§ **Problem statement**:
Copy out precisely the lines beginning at the line that contains "Write part 2" and ending at the line that contains "ceiling_lamp(-1.2, -.30, -1.9, (-1.9,), 'single", including both.
'''
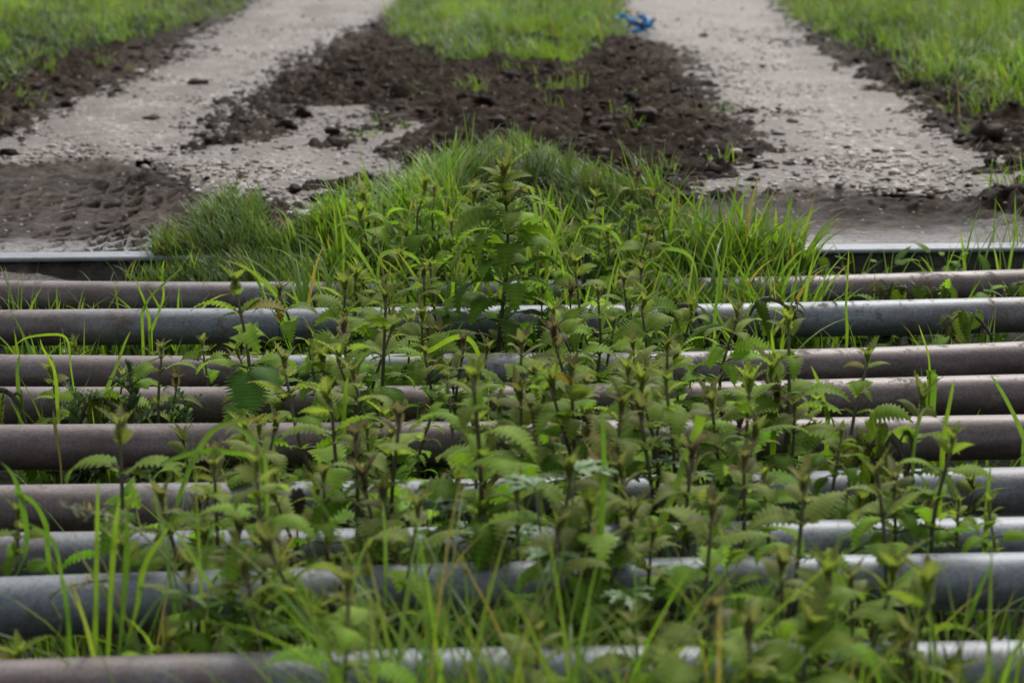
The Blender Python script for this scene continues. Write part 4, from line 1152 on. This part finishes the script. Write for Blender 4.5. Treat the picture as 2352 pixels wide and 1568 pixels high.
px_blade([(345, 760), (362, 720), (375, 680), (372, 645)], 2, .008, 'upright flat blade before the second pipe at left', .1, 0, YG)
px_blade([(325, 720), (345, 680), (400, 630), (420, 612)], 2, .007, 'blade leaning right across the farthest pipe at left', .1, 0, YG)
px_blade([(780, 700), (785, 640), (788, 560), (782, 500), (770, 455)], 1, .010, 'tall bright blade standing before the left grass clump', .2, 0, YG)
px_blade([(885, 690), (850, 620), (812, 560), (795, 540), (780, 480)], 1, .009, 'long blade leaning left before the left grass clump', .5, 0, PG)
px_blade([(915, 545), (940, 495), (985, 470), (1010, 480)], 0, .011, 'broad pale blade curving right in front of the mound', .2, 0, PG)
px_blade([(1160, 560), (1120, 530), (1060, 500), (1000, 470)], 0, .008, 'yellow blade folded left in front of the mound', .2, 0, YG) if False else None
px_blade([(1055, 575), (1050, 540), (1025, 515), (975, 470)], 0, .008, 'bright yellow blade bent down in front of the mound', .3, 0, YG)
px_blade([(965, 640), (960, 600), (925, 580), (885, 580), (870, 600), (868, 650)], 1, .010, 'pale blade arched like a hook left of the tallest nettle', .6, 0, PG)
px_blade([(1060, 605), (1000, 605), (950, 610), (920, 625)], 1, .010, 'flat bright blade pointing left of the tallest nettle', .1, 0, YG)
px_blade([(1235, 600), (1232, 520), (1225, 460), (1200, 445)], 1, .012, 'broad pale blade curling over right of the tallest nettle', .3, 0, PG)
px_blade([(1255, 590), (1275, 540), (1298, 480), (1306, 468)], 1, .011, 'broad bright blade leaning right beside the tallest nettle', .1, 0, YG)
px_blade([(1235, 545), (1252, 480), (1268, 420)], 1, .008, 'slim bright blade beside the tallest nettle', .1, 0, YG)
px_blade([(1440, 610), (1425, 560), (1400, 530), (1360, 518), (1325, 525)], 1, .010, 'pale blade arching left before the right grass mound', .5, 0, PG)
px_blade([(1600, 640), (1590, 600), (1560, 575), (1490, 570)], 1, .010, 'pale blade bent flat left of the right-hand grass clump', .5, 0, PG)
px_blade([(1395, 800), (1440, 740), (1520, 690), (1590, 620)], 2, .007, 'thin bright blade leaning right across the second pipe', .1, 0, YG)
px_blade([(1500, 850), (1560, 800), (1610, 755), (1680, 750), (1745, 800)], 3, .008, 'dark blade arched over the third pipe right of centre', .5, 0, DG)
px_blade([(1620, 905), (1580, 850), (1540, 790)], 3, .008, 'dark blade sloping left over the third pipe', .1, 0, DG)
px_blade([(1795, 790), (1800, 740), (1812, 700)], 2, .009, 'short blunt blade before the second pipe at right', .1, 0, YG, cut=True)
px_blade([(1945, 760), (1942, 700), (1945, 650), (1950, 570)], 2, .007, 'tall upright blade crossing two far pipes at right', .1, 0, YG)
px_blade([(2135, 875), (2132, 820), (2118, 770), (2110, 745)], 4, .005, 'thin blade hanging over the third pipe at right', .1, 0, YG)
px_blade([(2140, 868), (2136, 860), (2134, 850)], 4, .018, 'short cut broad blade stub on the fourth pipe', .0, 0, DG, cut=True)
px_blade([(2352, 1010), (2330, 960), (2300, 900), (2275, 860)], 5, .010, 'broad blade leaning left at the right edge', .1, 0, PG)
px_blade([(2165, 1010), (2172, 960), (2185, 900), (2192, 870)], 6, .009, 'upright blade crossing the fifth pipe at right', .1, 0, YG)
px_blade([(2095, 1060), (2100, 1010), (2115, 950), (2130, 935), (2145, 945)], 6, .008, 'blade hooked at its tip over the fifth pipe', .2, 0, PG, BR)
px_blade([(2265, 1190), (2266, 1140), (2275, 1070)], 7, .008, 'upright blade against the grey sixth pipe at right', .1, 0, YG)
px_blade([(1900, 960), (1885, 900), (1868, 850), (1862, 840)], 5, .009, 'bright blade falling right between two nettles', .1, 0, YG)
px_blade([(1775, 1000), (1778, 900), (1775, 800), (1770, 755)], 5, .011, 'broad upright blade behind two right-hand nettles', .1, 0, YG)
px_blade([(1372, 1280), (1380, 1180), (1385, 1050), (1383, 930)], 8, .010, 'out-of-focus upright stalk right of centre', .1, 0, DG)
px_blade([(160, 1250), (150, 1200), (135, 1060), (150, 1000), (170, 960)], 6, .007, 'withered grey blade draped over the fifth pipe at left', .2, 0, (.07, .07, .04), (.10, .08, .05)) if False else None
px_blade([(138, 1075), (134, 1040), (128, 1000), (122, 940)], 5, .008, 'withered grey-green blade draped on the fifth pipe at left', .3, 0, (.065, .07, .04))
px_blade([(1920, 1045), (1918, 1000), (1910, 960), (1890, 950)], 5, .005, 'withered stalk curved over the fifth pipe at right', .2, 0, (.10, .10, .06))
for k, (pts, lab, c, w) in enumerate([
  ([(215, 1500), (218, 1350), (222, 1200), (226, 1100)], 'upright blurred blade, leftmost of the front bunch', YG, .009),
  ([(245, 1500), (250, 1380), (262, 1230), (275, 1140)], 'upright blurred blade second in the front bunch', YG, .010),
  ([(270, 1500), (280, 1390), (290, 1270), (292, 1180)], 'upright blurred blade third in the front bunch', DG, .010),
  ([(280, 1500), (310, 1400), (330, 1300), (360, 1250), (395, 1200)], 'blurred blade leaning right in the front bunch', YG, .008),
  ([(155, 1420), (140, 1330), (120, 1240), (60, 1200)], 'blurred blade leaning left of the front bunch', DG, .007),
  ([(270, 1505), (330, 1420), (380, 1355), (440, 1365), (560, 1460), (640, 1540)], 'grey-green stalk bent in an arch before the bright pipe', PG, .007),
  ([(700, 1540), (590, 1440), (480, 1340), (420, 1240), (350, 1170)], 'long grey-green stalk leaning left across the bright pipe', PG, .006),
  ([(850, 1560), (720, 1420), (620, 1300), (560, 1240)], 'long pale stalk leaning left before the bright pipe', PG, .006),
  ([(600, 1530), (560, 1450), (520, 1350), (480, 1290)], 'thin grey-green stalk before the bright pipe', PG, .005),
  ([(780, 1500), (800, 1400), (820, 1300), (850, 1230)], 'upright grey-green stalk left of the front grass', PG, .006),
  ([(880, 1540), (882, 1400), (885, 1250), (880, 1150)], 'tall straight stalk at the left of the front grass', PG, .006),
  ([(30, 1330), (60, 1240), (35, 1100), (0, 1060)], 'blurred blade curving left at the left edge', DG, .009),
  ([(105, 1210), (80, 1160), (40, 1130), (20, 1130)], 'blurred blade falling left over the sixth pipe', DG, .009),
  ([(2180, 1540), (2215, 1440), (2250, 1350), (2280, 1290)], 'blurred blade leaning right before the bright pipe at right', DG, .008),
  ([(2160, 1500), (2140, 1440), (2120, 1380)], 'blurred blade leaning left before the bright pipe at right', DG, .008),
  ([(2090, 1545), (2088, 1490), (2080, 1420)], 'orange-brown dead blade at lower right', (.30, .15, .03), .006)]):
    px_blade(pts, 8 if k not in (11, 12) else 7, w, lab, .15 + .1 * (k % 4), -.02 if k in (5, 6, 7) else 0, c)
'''
'''
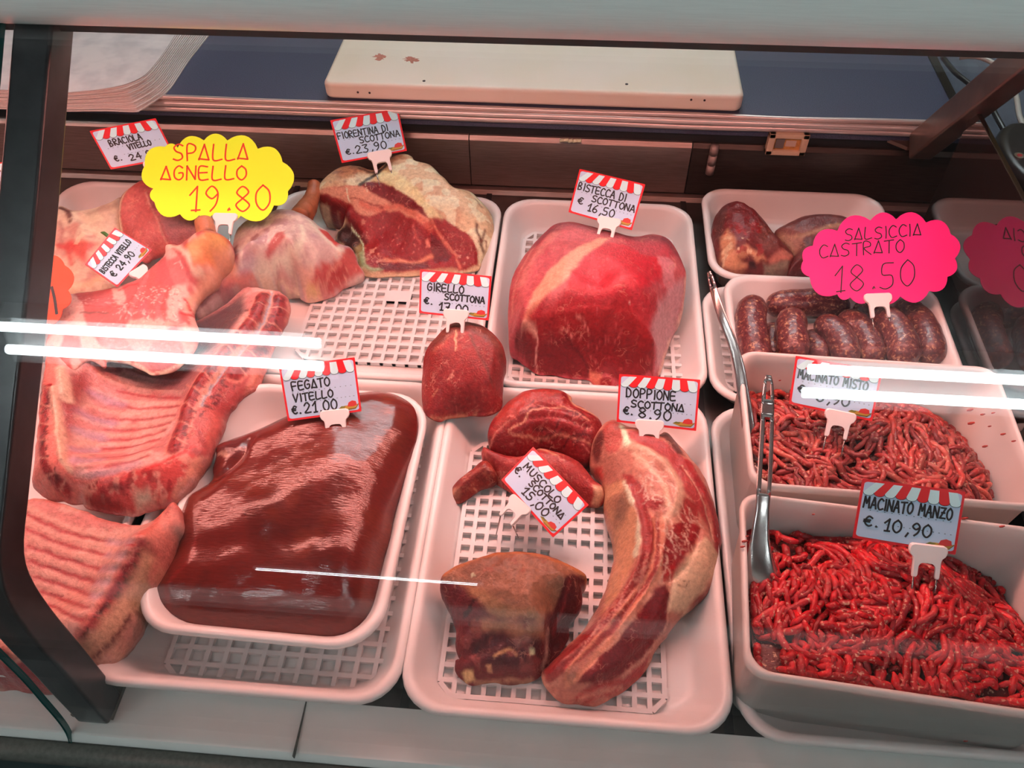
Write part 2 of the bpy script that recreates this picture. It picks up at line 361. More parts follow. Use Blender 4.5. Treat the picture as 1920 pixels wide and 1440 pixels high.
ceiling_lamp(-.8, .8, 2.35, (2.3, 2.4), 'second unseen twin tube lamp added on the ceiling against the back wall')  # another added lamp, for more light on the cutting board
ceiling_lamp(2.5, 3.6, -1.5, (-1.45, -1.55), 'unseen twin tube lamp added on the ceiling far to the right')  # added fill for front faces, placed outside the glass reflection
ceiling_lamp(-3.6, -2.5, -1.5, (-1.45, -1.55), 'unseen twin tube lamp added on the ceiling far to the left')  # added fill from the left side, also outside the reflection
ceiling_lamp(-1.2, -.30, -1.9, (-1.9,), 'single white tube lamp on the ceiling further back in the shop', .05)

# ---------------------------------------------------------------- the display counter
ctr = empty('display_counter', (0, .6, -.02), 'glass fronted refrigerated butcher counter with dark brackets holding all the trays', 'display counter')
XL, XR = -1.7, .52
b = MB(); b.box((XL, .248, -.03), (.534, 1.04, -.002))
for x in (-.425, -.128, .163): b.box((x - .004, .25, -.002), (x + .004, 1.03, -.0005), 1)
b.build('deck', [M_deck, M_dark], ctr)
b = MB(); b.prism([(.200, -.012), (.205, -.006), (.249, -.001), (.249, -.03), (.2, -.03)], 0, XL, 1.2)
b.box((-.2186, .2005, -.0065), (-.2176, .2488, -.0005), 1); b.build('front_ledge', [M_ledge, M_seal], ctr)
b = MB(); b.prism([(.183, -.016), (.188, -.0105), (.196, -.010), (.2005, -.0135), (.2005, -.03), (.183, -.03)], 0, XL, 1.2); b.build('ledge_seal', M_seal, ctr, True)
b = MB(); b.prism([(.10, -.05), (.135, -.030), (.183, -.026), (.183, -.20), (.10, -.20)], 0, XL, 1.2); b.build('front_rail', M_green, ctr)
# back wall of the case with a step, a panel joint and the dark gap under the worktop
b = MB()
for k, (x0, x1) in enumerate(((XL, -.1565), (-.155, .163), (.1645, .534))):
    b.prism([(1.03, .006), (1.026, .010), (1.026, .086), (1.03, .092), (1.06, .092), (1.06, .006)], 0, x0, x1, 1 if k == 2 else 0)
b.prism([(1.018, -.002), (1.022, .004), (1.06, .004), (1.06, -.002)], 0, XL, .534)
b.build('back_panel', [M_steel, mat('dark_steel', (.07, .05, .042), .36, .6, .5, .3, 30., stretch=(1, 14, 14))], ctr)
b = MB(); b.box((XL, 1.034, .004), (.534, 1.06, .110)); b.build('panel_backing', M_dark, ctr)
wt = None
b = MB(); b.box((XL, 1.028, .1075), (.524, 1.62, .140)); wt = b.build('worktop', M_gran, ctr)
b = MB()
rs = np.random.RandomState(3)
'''
§ **Exercise answer**:
Write part 2 of the bpy script that recreates this picture. It picks up at line 361. More parts follow. Use Blender 4.5. Treat the picture as 1920 pixels wide and 1440 pixels high.
ceiling_lamp(-.8, .8, 2.35, (2.3, 2.4), 'second unseen twin tube lamp added on the ceiling against the back wall')  # another added lamp, for more light on the cutting board
ceiling_lamp(2.5, 3.6, -1.5, (-1.45, -1.55), 'unseen twin tube lamp added on the ceiling far to the right')  # added fill for front faces, placed outside the glass reflection
ceiling_lamp(-3.6, -2.5, -1.5, (-1.45, -1.55), 'unseen twin tube lamp added on the ceiling far to the left')  # added fill from the left side, also outside the reflection
ceiling_lamp(-1.2, -.30, -1.9, (-1.9,), 'single white tube lamp on the ceiling further back in the shop', .05)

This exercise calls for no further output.